The president seems hell bent on making people believe that mail-in voting is "ripe for fraud" and that making it easier for people to vote by mail is somehow beneficial for Democrats. Let's not forget he voted by mail in Florida in March. Or that Washington and Oregon, who have had all-mail-in voting for years, both have Republican Secretaries of State overseeing their elections. Voter fraud, despite claims to the contrary, is a statistically insignificant occurrence—and a bipartisan one at that.

Benson, again, responded with the facts. And again, she reminded him that she has a name.

"Hi again," she wrote. "Still wrong. Every Michigan registered voter has a right to vote by mail. I have the authority & responsibility to make sure that they know how to exercise this right - just like my GOP colleagues are doing in GA, IA, NE and WV. Also, again, my name is Jocelyn Benson."

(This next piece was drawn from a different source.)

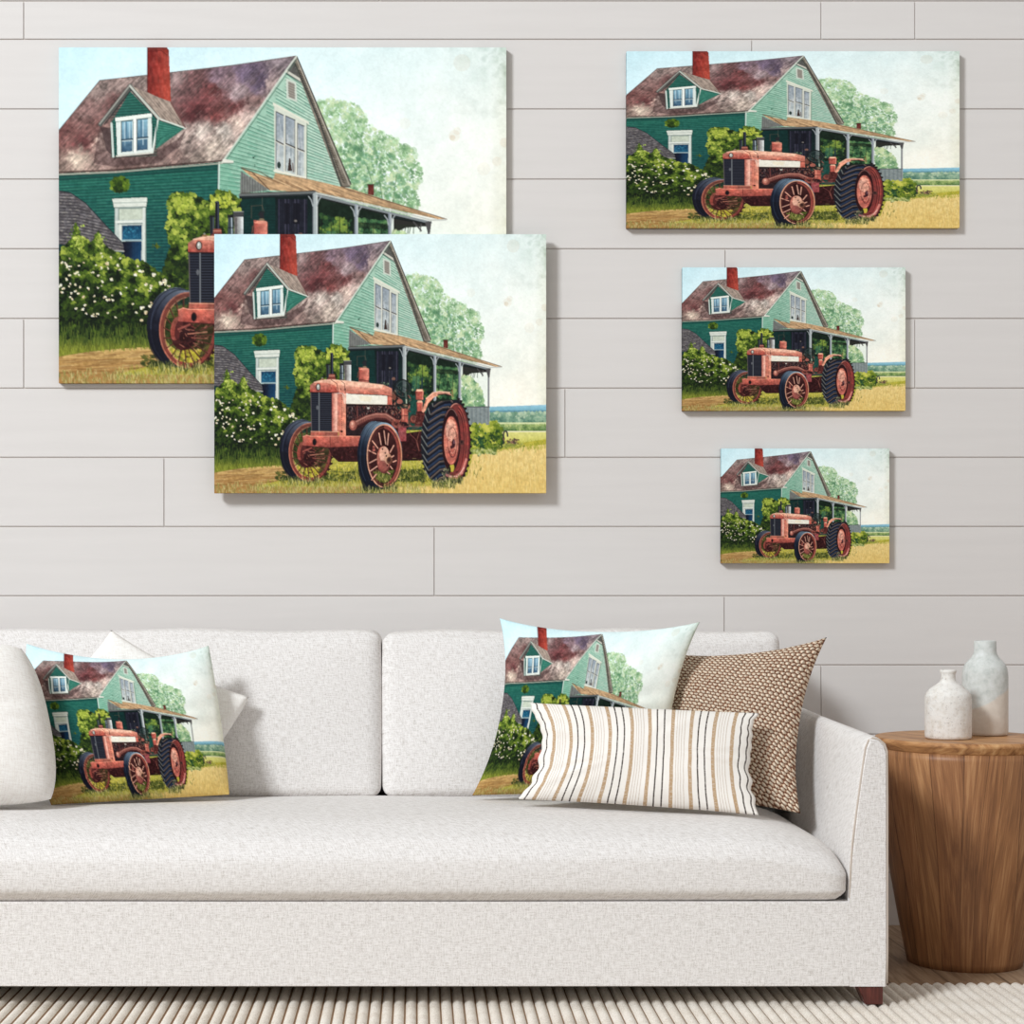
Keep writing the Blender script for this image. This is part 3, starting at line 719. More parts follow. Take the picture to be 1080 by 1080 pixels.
pline(pipe, 12, C(84, 36, 36)); pline([(x, y - 2) for x, y in pipe], 6.5, C(132, 70, 62)); pline([(x, y - 3.8) for x, y in pipe], 1.6, C(182, 118, 104), .8); pline([(x, y + 5) for x, y in pipe], 2.4, C(42, 16, 18), .8)
for k in range(18): x = 206 + k * 3; line(x, 250 + abs(k - 9) * .4, x + 1.5, 260 + abs(k - 9) * .3, .6, C(66, 26, 28), .6)
ell(197.2, 261, 5.4, 7, C(150, 66, 56)); ell(196.4, 260, 3.6, 5, C(206, 110, 92)); ell(196, 259, 1.4, 2, C(232, 160, 136))
ell(258, 259, 6, 6, C(128, 56, 48), 1, 0, .15); ell(258.6, 259, 2.6, 2.6, C(72, 28, 28))
# gear housing, controls, steering wheel
for k in range(120):
    x = rng.uniform(252, 278); y = rng.uniform(214, 262); line(x, y, x + rng.uniform(-3, 3), y + rng.uniform(-4, 4), rng.uniform(.8, 2), [C(128, 48, 42), C(62, 26, 26), C(176, 92, 76), C(40, 22, 24), C(150, 104, 84)][rng.randint(5)], .75)
ell(256, 220, 3, 7, C(128, 66, 52), .9); ell(263.6, 228.6, 4, 3.4, C(176, 80, 66)); ell(257, 214.4, 1.7, 1.6, C(222, 190, 160))
poly([(266.4, 238), (274.6, 239), (275.4, 257), (266, 256)], C(178, 76, 62), 1, .1); line(268.4, 239.6, 268.4, 254, 1.3, C(222, 136, 112), .8); line(266, 247.6, 275, 248.2, .8, C(98, 34, 32))
ell(283.6, 253, 5, 5.4, C(150, 66, 54), 1, 0, .2); ell(283.4, 252, 2.6, 3, C(110, 44, 40)); ring(283.6, 252.4, 5.4, 6, .9, C(70, 40, 38))
poly([(261.6, 264.6), (273, 264.4), (272.6, 282.6), (262, 283)], C(146, 54, 58), 1, .15); line(260, 263.4, 300, 262, 1, C(160, 76, 74), .8)
pline([(276, 266), (279, 274), (286, 280), (290, 292)], 1, C(140, 68, 66), .7); pline([(292, 268), (288, 282), (291, 296)], 1.1, C(150, 84, 70), .7); pline([(281, 266), (290, 264), (296, 258)], 1, C(140, 74, 60), .7)
line(282, 306.6, 296, 307, 1, C(196, 190, 120), .6); poly([(258, 308), (300, 306), (300, 309), (258, 310.4)], C(34, 12, 16))
ell(266.6, 211, 11, 12, C(30, 42, 42), .55); ring(266.6, 211, 11.4, 12.4, 1.5, C(20, 24, 26)); ring(268.6, 211.6, 10, 10.6, .7, C(80, 96, 92), .6)
for k in range(26): x = 266 + rng.normal(0, 5); y = 212 + rng.normal(0, 5); line(x, y, x + rng.normal(0, 2), y + rng.normal(0, 2), .7, [C(20, 26, 28), C(110, 132, 120), C(56, 70, 66)][rng.randint(3)], .7)
line(254, 206, 270, 218, 1, C(24, 28, 28)); line(272, 216, 273.6, 232, 2.2, C(86, 100, 92)); line(272.8, 226, 273, 231, 1, C(214, 226, 200)); line(258, 232.6, 279, 232.2, 1.5, C(34, 22, 24)); ell(271, 234.4, 3.6, 1.6, C(140, 122, 100))
ell(254.8, 197.6, 2.6, 2.2, C(128, 96, 84)); line(254.6, 199, 252.6, 208, .9, C(34, 34, 34)); ell(249.6, 182.8, 1.5, 1.2, C(130, 124, 120)); line(249.6, 184, 248, 204, .6, C(28, 32, 34)); ell(282, 212.6, 1.6, 1.6, C(126, 148, 108))
pline([(236, 204), (244, 206), (250, 204)], .8, C(30, 40, 36)); dabs(24, lambda r: (243 + r.normal(0, 4), 205 + r.normal(0, 1.6)), (.5, 1.1), [C(36, 56, 44), C(120, 140, 116)], 141)
# stacks above the hood
poly([(159, 178), (164, 177.4), (164.4, 199), (159.4, 199)], C(36, 42, 48)); line(163, 179, 163, 196, .8, C(104, 116, 120)); poly([(158.4, 177), (164.6, 176.8), (164.6, 179), (158.6, 179)], C(22, 24, 28))
poly([(178.2, 178), (183.8, 177.6), (184, 200), (178.4, 200)], C(66, 76, 84)); line(182, 179, 182.4, 198, 1, C(190, 202, 208)); poly([(177.8, 176.4), (184.2, 176.2), (184.2, 179.4), (177.8, 179.6)], C(30, 32, 36)); line(178.4, 190, 184, 190, 1, C(26, 30, 36))
grad([(184.6, 174), (194.2, 174), (194.2, 201), (184.8, 201)], C(112, 106, 104), C(216, 220, 218), (185, 190), (193.6, 190), .2); poly([(184, 173), (194.8, 172.6), (194.8, 178.6), (184, 178.8)], C(72, 72, 74)); line(184.4, 173.2, 194.4, 173, 1, C(140, 142, 142)); line(187, 180, 187, 200, 1.4, C(78, 72, 72), .6)
poly([(164.6, 162.4), (169, 162.2), (169.4, 193), (164.8, 193)], C(26, 28, 38)); line(168, 164, 168.2, 192, .8, C(88, 96, 112)); ell(166.8, 162.6, 2.2, .8, C(70, 76, 84))
poly([(163, 191), (171, 191), (171, 194), (173, 199), (160, 199), (163, 194.6)], C(138, 58, 48)); line(163, 193.4, 171, 193.4, .8, C(206, 128, 104)); line(162, 196.6, 172, 196.6, .7, C(84, 30, 30))
poly([(211.8, 174), (216, 173.6), (216.4, 183), (211.6, 183)], C(40, 40, 44)); ell(213.8, 181.6, 2.8, 1.5, C(128, 116, 92)); pline([(210, 177), (213, 172.4), (217, 174)], .9, C(38, 34, 36))
grad([(205.8, 184), (219.8, 184), (219.6, 203), (205.4, 203)], C(146, 56, 48), C(206, 108, 90), (206, 190), (218, 190), .1); ell(212.6, 184, 7, 1.6, C(206, 120, 100)); ell(207, 183, 1.6, 1, C(160, 70, 60)); line(205.4, 199, 219.6, 200.4, 1, C(96, 34, 32)); line(205.8, 201.8, 219.8, 203, 1.6, C(176, 110, 96))
line(204.6, 188, 203.6, 196, .7, C(140, 70, 56))
# hood
HOOD = [(136.2, 215.6), (136.2, 206), (142, 202.2), (154, 199), (169, 199), (194, 201), (240.6, 206), (252.6, 210.8), (252.6, 221.4), (244.6, 219.8), (181, 217.2)]
grad(HOOD, C(228, 158, 132), C(196, 94, 76), (0, 202), (0, 218), .1)
grad([(136.2, 215.6), (136.2, 206), (142, 203), (160, 203), (172, 207), (176, 216)], C(204, 104, 84), C(170, 62, 52), (0, 204), (0, 215), .12)
pline([(142, 202.4), (154, 199.2), (169, 199.2), (194, 201.2), (240, 206.2)], 1.4, C(240, 190, 164), .9); poly([(180, 201), (240, 207), (238, 211), (182, 207)], C(236, 172, 146), .7, .1)
pline([(166, 199), (174, 204), (176.4, 216)], .8, C(96, 40, 36)); pline([(180, 200.4), (185, 204), (186.4, 217)], .8, C(110, 46, 40)); ell(185.8, 212, .9, 2, C(60, 20, 20)); ell(180, 212, .7, 1.4, C(90, 30, 28))
for k in range(26): ell(rng.uniform(140, 174), rng.uniform(207, 214), rng.uniform(.4, 1.2), .5, C(118, 36, 34), .5)
ell(147.6, 208.8, 3.4, 5, C(66, 34, 34)); ell(147.8, 208.8, 2.2, 3.8, C(176, 176, 168)); ell(147.4, 207.6, .9, 1.6, C(230, 230, 224)); line(136.4, 216, 176, 216.6, 1.1, C(52, 22, 24))
ell(154, 198.4, 3, 1, C(150, 110, 70)); ell(153.4, 196.6, 1.1, 1, C(140, 140, 132))
poly([(186.6, 218.2), (246, 220.8), (245.6, 232.8), (186.8, 231.6)], C(240, 236, 222), 1, .06); poly([(206, 221), (224, 222), (222, 229), (208, 228)], C(240, 222, 184), .35); line(187, 231.8, 246, 232.8, .7, C(170, 150, 130), .8)
poly([(245.8, 221.4), (252.6, 222.4), (252.4, 233), (245.6, 233)], C(192, 86, 70), 1, .1); line(187, 233.6, 270, 234.6, 1.5, C(26, 14, 16)); line(244, 220.4, 252.6, 222, .7, C(120, 48, 42))
# grille and its columns
poly([(136.4, 216.6), (167, 216.8), (167, 269.4), (138, 269)], C(26, 28, 40))
for k in range(18):
    y = 219 + k * 2.85; line(138, y, 147.4, y, .8, C(62, 66, 80), .85); line(150.2, y, 166, y, .8, C(74, 78, 90), .85); line(150.2, y + 1.3, 166, y + 1.3, .7, C(10, 10, 18), .8)
line(148.8, 217, 149, 269, 1.4, C(122, 126, 130)); ell(146.4, 237, 1.5, 3, C(120, 122, 126), .8); line(137, 217, 138.2, 269, 1.0, C(104, 96, 96))
grad([(167, 217), (176.6, 217.4), (176.2, 270), (167.2, 269.6)], C(176, 78, 66), C(238, 178, 158), (167, 240), (174.4, 240), .07)
poly([(174.6, 217.4), (178, 217.4), (177.4, 270), (174.4, 270)], C(180, 84, 70), .8, .05)
grad([(177, 217.4), (187.2, 217.6), (187, 276), (176.8, 276)], C(196, 96, 78), C(226, 128, 102), (177, 240), (186, 240), .08)
for k in range(22): ell(181.2, 221 + k * 2.5, .55, .6, C(100, 34, 32), .85)
ell(181, 269.4, 1.9, 1.5, C(44, 18, 18)); line(187.4, 232, 187.2, 276, .8, C(80, 28, 28)); line(182, 217.6, 184.6, 221, .8, C(110, 44, 40)); poly([(181.5, 218), (186.6, 218.4), (186.6, 231.6), (184.4, 231.6)], C(240, 232, 218), .55)
poly([(137.4, 269.4), (176.4, 270), (176, 276.4), (136.6, 275.8)], C(168, 74, 60), 1, .14); line(137.4, 269.6, 176.4, 270.2, .9, C(222, 140, 112)); line(136.6, 275.6, 186.8, 276.4, .8, C(74, 24, 24))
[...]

Benson insisting that President Trump call her by her name may seem like a small thing, but it's not. In fact, it might be the most powerful part about her responses. The president has a habit of not referring to women he doesn't like by name, instead making up childish nicknames for them or simply omitting their name altogether. It's a power play of sorts—one that Benson expertly diffuses in her tweets to him.

As political historian Heather Cox Richardson pointed out on Facebook:

"From Moby Dick's famous beginning 'Call me Ishmael' to the fear in the Harry Potter books of calling the evil Voldemort by name, invoking someone's name makes them a power to be reckoned with. In this case, a woman doing her job, insisting on reality that interrupts Trump's narrative, repeatedly demands that he use her name.

It's a powerful moment. At a time when senators and government officials appear to have ceded their power to Trump, it is ordinary Americans like Jocelyn Benson, ordinary women like Jocelyn Benson, who are standing up to him. 'Hi!' she wrote. 'I also have a name.'

Indeed she does. That's exactly what the president is afraid of."

Strong, smart and self-respecting women who don't peddle "alternative facts" are Trump's kryptonite. He doesn't know what to do with them, other than attack them with false claims and nicknames. In the space of two tweets, Jocelyn Benson managed to not only correct the president's falsehoods, but also show that she's not going to let him play that game. It's ridiculously unfortunate that government officials have to battle lies from the president on Twitter, but since that's how he's chosen to communicate, that's where it has to happen.

Of course, Benson's office also issued official statements on the matter, because despite appearances, governance is not actually done over Twitter. The Department of State wrote:

"President Donald Trump's statement is false. The Bureau of Elections is mailing absent voter applications, not ballots. Applications are mailed nearly every election cycle by both major parties and countless advocacy and nonpartisan organizations. Just like them, we have full authority to mail applications to ensure voters know they have the right to vote safely by mail."

We need to see women standing calmly and confidently in the storm, providing factual, low-key fierce rebuttals to the blatantly false accusations that keep flying from the president's fingertips.